O
povoamento na Região Autónoma da Madeira foi iniciado junto à foz
das ribeiras, locais onde foram edificados as primeiras igrejas e
habitações. Não se adivinha inicialmente que periodicamente
ocorriam tempestades que engrossariam os caudais das ribeiras e
poderiam até transbordar e inundar as edificações.
Vários
casos ocorreram ao longo dos anos em 1724 , 1765, 1803, 1815, 1842,
1848, 1859, 1876, 1895, 1901, 1920, 1993 , 2001 e por ultimo o famoso
20 de Fevereiro de 2010. Contundo, isto não pareceu assustar
suficientemente o governo regional pois continua-se a construir
edifícios junto ás ribeiras e até por cima das mesmas como é o
caso recente do centro comercial Dolce Vitta ou o edifício das Minas
Gerais, estrangulando-se os seus leitos. A verdade é que estes
leitos quando obstruídos podem ser um enorme perigo para as
populações e para o meio ambiente porque os cursos de agua sofrem
desvios, diminuição dos seus leitos e obstrução de alguns
espaços.
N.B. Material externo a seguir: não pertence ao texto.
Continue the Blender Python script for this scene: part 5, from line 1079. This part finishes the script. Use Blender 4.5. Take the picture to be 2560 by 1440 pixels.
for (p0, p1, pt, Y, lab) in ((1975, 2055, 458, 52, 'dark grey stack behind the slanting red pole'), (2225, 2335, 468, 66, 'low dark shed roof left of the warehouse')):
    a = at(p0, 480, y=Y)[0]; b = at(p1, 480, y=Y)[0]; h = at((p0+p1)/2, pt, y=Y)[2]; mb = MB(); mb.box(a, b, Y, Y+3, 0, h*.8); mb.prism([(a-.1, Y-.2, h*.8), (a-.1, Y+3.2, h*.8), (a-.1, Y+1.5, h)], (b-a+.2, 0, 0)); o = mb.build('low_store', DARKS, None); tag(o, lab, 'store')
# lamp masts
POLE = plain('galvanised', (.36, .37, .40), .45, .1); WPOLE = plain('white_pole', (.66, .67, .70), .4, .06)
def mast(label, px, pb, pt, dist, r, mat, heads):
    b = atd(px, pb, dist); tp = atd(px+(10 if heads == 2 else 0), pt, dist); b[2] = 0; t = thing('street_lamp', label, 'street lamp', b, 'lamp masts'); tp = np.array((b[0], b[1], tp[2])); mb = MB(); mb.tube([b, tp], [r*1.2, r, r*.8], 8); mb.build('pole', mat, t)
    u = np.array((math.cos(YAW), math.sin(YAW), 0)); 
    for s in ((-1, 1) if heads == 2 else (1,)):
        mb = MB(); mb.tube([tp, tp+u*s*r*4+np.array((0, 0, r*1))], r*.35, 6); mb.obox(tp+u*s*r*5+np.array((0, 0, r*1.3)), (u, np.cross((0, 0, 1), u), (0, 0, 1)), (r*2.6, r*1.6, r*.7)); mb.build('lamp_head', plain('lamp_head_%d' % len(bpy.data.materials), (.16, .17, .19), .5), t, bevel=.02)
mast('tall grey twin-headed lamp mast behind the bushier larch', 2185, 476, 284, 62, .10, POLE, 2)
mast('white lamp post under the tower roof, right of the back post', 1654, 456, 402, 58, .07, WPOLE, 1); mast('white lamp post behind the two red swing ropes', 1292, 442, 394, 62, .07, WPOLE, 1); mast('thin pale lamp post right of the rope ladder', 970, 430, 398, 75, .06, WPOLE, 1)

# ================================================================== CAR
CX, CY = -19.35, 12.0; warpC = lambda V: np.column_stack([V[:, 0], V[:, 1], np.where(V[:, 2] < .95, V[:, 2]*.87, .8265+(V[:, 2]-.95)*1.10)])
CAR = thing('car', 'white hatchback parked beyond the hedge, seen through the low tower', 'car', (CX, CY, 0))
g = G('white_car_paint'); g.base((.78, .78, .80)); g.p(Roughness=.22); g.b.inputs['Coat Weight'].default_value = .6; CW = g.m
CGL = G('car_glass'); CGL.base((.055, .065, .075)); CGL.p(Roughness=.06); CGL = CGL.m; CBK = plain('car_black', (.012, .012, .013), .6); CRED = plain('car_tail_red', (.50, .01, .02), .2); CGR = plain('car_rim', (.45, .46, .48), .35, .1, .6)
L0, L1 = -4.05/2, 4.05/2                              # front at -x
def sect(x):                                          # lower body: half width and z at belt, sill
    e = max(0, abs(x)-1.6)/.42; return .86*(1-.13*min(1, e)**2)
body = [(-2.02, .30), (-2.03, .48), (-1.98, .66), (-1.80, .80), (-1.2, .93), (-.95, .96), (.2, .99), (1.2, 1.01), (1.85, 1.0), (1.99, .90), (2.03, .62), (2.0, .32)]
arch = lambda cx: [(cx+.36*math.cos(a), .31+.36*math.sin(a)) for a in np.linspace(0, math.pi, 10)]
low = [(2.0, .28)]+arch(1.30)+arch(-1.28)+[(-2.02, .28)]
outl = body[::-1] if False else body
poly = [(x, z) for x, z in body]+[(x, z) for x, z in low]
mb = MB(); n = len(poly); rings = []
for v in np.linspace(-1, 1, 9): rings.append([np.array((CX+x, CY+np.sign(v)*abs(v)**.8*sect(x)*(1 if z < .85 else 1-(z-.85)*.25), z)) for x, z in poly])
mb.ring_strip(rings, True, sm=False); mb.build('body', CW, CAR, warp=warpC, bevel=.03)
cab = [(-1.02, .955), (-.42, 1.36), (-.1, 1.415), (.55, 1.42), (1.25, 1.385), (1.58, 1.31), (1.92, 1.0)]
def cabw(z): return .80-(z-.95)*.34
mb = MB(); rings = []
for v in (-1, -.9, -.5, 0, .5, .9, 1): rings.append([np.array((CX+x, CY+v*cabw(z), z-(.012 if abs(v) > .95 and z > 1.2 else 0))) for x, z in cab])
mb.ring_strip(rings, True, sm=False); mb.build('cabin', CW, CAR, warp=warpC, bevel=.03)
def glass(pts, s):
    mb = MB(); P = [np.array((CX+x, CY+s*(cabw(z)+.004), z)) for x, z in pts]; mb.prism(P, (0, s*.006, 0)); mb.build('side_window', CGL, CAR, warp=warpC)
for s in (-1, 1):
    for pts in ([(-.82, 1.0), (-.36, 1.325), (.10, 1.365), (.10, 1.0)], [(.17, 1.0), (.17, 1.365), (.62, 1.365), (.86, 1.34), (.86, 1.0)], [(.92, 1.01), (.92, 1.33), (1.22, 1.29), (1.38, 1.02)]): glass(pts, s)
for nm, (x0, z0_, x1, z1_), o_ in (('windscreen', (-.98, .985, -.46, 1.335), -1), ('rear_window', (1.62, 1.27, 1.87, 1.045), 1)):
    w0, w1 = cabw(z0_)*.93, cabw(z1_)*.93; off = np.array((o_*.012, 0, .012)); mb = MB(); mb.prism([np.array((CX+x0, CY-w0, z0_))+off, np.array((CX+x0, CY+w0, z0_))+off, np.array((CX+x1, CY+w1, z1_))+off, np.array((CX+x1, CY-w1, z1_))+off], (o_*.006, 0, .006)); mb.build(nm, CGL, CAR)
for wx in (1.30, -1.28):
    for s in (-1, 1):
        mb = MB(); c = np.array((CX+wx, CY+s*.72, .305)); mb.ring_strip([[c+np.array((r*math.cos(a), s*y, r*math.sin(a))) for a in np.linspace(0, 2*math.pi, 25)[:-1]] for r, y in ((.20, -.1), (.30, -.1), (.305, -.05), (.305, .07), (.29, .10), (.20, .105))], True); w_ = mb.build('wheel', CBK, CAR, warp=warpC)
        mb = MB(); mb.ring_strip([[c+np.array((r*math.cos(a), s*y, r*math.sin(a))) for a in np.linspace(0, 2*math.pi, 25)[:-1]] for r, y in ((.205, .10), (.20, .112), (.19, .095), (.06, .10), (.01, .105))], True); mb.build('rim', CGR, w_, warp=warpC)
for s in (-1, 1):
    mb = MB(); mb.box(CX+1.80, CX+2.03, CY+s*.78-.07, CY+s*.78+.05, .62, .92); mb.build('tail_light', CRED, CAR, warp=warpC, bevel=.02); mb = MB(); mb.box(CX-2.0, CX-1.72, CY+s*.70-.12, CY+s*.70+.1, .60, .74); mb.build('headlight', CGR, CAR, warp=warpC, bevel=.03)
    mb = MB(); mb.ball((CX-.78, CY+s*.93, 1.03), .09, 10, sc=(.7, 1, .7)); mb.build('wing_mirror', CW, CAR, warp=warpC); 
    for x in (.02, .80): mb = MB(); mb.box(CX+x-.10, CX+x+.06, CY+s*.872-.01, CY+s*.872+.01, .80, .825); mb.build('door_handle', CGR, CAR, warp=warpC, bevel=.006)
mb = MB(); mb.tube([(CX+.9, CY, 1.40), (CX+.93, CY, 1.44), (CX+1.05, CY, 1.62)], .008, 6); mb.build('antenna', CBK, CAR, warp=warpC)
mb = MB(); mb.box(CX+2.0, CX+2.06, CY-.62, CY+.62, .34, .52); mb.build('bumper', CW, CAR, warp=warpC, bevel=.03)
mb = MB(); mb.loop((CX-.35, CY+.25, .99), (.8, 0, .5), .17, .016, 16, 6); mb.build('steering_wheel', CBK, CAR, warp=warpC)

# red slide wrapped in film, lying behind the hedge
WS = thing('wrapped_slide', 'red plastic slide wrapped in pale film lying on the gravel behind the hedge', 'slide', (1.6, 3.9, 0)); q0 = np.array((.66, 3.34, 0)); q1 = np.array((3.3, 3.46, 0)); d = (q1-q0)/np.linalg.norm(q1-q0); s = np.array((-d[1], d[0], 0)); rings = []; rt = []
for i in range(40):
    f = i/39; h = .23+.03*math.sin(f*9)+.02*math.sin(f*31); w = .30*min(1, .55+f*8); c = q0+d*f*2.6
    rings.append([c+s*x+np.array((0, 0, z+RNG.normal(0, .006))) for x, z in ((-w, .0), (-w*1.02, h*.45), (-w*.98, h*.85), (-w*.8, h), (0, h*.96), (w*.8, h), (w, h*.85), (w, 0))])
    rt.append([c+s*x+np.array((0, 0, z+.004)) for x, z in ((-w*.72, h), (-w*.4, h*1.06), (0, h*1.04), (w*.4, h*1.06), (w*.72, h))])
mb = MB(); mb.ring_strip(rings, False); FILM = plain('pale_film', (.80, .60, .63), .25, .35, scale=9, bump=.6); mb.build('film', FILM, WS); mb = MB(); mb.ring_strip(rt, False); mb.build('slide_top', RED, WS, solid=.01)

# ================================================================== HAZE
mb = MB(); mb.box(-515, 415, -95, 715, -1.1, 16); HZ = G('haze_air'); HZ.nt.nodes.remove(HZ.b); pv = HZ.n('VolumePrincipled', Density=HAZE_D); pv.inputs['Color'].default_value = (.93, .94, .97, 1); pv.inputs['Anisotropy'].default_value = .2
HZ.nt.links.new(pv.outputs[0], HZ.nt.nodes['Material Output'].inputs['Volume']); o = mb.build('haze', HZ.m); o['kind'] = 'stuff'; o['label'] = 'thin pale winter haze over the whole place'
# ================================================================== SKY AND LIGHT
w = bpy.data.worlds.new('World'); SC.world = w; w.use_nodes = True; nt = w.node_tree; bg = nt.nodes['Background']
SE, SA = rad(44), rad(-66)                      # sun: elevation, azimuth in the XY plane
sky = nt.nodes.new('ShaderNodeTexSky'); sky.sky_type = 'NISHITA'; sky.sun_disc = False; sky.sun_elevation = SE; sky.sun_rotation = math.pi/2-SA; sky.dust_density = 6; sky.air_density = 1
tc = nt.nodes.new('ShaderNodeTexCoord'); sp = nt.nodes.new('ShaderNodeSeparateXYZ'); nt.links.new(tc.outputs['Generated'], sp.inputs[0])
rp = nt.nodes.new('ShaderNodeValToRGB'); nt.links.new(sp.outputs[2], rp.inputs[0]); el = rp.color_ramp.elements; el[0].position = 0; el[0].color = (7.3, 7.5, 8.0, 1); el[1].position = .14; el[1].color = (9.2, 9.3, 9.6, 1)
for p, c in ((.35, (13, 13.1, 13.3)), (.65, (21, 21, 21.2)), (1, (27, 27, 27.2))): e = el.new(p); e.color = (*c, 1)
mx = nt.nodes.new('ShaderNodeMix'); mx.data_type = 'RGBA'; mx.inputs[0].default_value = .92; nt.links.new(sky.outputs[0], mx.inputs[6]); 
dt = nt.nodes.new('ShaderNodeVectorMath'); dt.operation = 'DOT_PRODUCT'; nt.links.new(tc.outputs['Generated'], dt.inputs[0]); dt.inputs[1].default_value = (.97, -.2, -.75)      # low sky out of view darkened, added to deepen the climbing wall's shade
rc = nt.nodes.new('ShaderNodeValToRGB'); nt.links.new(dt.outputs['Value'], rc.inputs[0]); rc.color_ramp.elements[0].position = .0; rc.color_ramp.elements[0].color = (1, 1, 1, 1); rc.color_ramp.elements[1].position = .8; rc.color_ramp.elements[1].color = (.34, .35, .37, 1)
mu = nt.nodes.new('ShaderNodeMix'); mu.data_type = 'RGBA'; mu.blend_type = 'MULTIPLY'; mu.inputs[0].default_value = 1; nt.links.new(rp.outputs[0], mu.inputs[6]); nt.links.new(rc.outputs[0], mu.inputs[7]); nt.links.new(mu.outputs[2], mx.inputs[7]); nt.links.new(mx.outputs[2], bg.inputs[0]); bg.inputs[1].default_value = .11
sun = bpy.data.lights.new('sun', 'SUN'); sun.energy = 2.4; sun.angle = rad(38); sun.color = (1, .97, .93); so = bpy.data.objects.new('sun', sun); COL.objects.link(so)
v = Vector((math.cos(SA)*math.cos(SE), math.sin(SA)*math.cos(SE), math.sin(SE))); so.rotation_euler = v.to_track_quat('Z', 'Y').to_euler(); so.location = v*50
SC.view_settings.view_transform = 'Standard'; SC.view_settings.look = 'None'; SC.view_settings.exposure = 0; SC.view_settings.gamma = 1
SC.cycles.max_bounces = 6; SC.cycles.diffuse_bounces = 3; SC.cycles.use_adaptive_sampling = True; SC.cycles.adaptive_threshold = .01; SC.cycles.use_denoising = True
Constatou-se que 67% das ribeiras encontram-se com obras e
somente 33% encontram-se sem obras.
Na
Madeira não existem lagos nem rios, sendo as ribeiras as únicas
zonas húmidas com a presença de agua doce que permitem o
desenvolvimento de um ecossistema próprio com as respectivas
espécies, notando-se assim a relevância em preservar este mesmo
ecossistema. É chocante o contraste existente entre as ribeiras que
se situam na zona norte da Ilha pela limpeza das suas aguas e pureza
com as ribeiras situadas no centro da cidade pela quantidade de lixo
nelas depositado tornando as aguas poluídas e tornando a vida
insustentável para muitas espécies nelas residentes. Podemos
constatar que existem vários tipos de resíduos nas ribeiras : lixo
domestico, terras, entulhos e monstros fazendo com que apenas 6% das
aguas se encontrem limpas.
Estes
ecossistemas deviam possuir uma maior protecção e atenção por
parte da população numa perspectiva de ordenamento do território
como locais privilegiados para o desenvolvimento de zonas verdes.
Note-se
contundo que as tempestades nomeadamente o 20 de Fevereiro não foram
causadas exclusivamente nem essencialmente pela artificialização
das ribeiras e poluição mas antes pela intensidade da precipitação
conjugadas com a orografia da ilha que contribui para aumentar os
efeitos da catástrofe. Mas não se poderá negar que erros de
planeamento urbanístico tais como estreitamento de leitos das
ribeiras e a construção legal ou ilegal dentro ou muito próximo
dos cursos de agua tenha contribuído para o agravamento da
catástrofe.
Nomeadamente
o partido politico CDU-Madeira, recorreu á procuradoria geral da
republica para apurar responsabilidades criminais dos governantes
pelas mortes ocorridas no 20 de Fevereiro, pois compete ao governo
proteger zonas marcadas por riscos desta natureza.
Embora
nos primórdios da história o meio ambiente fosse visto antes como
um bem á disponibilidade do Estado, que este poderia utilizar, hoje
o meio ambiente é um bem de uso comum e ao Estado cabe antes
preserva-lo podendo ser responsabilizado por eventuais danos. Como
sabemos a nossa Constituição ocupa-se das questões ambientais
tanto numa perspectiva subjectiva, como direitos fundamentais, como
numa perspectiva objectiva enquanto bens jurídicos que impõem
tarefas estaduais. Falou-se em responsabilidade funcional por parte
do Estado uma responsabilidade objectiva por dano ambiental
nomeadamente por omissão da protecção devida ás ribeiras da
Madeira. Contundo a Procuradoria Geral da Republica não acudiu esta
ideia pois considerou que não havia nexo de causalidade suficiente,
pois a tempestade do 21 de Fevereiro não foi como já vimos
exclusivamente causada pelo mau ordenamento do território. Raimundo
Quintal reconhecendo a não exclusividade da culpa considera contudo
lamentável não ter havido qualquer consequência para os
governantes alertados inúmeras vezes pela população e pelos
engenheiros do ambiente para o possível transbordar das ribeiras, e
ainda assim estrangulando cada vez mais os seus leitos.